Production of the film began in 1995, when Cameron shot footage of the actual Titanic wreck. The modern scenes on the research vessel were shot on board the Akademik Mstislav Keldysh, which Cameron had used as a base when filming the wreck. Scale models, computer-generated imagery, and a reconstruction of Titanic built at Baja Studios were used to re-create the catastrophic sinking.

As the most expensive film ever made at the time, Titanic would go on to both stun and break the hearts of audiences the world over...

Deep-sea explorer Brock Lovett (Bill Paxton) is bent on finding a treasure rumoured to have been lost aboard world-famous ocean liner, the ill-fated RMS Titanic.

Locating a safe on-board believed to contain the rare blue diamond known as ‘The Heart of the Ocean’, Brock discovers that the safe does not hold the diamond, but in fact a drawing of a beautiful young woman wearing it.

When Brock is later interviewed on TV, he shows the drawing to the cameras, and a 100-year-old woman named Rose Calvert (Gloria Stuart) recognizes the drawing as a portrait of herself.

On a visit to Brock’s ship over the wreck, Rose tells her story of Titanic and its doomed voyage.

Engaged to a would-be steel magnate, Cal Hockley (Billy Zane), the young Rose (Winslet) boards Titanic with him and her mother (Frances Fisher) as a first-class passenger. Also boarding the ‘Ship of Dreams’ is Jack Dawson (DiCaprio), who after a lucky poker game has won a steerage ticket.

When alarming circumstances lead to their meeting, a bond between Jack and Rose is forged, much to the horror of Hockley and Rose’s mother. Each engage in desperate measures to keep them apart – tactics that become redundant as the ship collides with an iceberg and the unthinkable begins to happen.

Jack and Rose must now fight together for their lives, but will their love be enough to save them?

Upon its release, Titanic achieved monumental critical and commercial success.
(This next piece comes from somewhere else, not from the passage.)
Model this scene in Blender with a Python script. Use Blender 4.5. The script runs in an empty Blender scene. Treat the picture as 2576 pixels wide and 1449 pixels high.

It remained the highest-grossing film of all time until Cameron’s Avatar surpassed it in 2010, and a 3D version of the film, released in 2012 to commemorate the centennial of the sinking, earned it an additional $343.6 million worldwide, pushing the film’s worldwide total to $2.18 billion. In 2017, the film was re-released for its 20th anniversary and was selected for preservation in the United States National Film Registry.

To state that Titanic represented a milestone achievement in filmmaking would be to under-sell it atrociously. Cameron’s vision and direction brought to life and paid tribute to one of the modern world’s most lamented disasters in an astonishing way. It did so with emotion and adrenaline, yet also with taste and dignity, and gave us a heartbreaking glimpse of one of the most unfortunate tragedies of the last century.

As always (and as we know, my man-crush on him knows no bounds), DiCaprio is sublime, complemented by a sterling turn from Winslet.

A modern cinematic classic of the highest order, like the ship for which it was named, Titanic shines as a wonder of immense proportions to this day.